Harontzas sieht ihre Arbeit und ihr Lebenswerk in Gefahr, sollte die AfD in Gelsenkirchen tatsächlich ans Ruder kommen. Die Partei habe schon durchklingen lassen, dass die Stadt keine paritätischen Organisationen oder integrativen Projekte mehr brauche, erzählt sie. Ein Aus für das seit mehr als 40 Jahren bestehende "Lalok libre" hätte fatale Konsequenzen.

"Ich möchte mir gar nicht ausmalen, was dann aus den Kindern wird. Sie würden auf der Straße landen oder zu Hause vergammeln", sagt Venetia Harontzas, die gerade wieder einen Jugendlichen in die Ausbildung gebracht hat. "Ich weiß nicht, was mit uns passiert. Aber ich befürchte Schlimmeres, weil das Geld, das wir von der Kommune bekommen, eine freiwillige Leistung ist."

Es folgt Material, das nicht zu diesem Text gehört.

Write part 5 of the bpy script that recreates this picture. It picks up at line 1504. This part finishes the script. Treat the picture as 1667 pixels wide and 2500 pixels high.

Einschüchterungen gegen AfD-kritische Politiker und Politikerinnen

Jan Specht heißt der Mann, der im Stadtrat und auch auf der Straße wie kaum ein Zweiter dafür kämpft, dass die AfD in der früheren Bergbaumetropole nicht noch stärker wird. Der 44-jährige Ingenieur sitzt seit sechs Jahren für die linke AUF-Partei im Gremium und hat schon zwei Demonstrationen gegen die AfD organisiert.

Deren Arbeit im Stadtrat sei nicht sehr konstruktiv, sagt er der DW: "Sie übernehmen häufig Anträge aus anderen Kommunen zu Genderthemen, frühkindlicher Erziehung oder Sexualkunde, die wenig realen Bezug zu Gelsenkirchen haben. Oder Themen wie die Arbeit des Ausländeramtes, wie Abschiebungen beschleunigt werden können."

"Arbeitsplatzvernichtung und gescheiterter Strukturwandel sind hier das Hauptproblem" - Jan Specht und Martina Reichmann von AUFBild: DW/Oliver Pieper

Bei der Stadtratssitzung im Juni sei es zu einem Eklat gekommen, berichtet die "Westdeutsche Allgemeine Zeitung": Der AfD-Politiker Tobias Obernyer habe die amtierende Oberbürgermeisterin Karin Welge mit den Worten "Halt die Fresse" beleidigt. Welge wollte ihn des Saals verweisen, Obernyer bestritt die Äußerung. Auch Specht wird angefeindet, auf ein von ihm gedrehtes AfD-kritisches Video habe er gleich 500 Kommentare von deren Anhängern bekommen. Spechts Vorgängerin im Stadtrat, Monika Gärtner-Engel, erhielt sogar Morddrohungen.

Seine Erfahrung im Haustür-Wahlkampf: Viele Gelsenkirchener wüssten, was bei dieser Kommunalwahl auf dem Spiel steht, und wollten kein Erstarken der AfD. Den unschlüssigen Wählern gebe er immer Folgendes auf den Weg: "Die AfD ist gegen den Mindestlohn, gegen den Spitzensteuersatz und Erbschaftssteuern, und sie wollen die Gewerbesteuer in den Kommunen abschaffen. Sie ist keine Partei der kleinen Leute."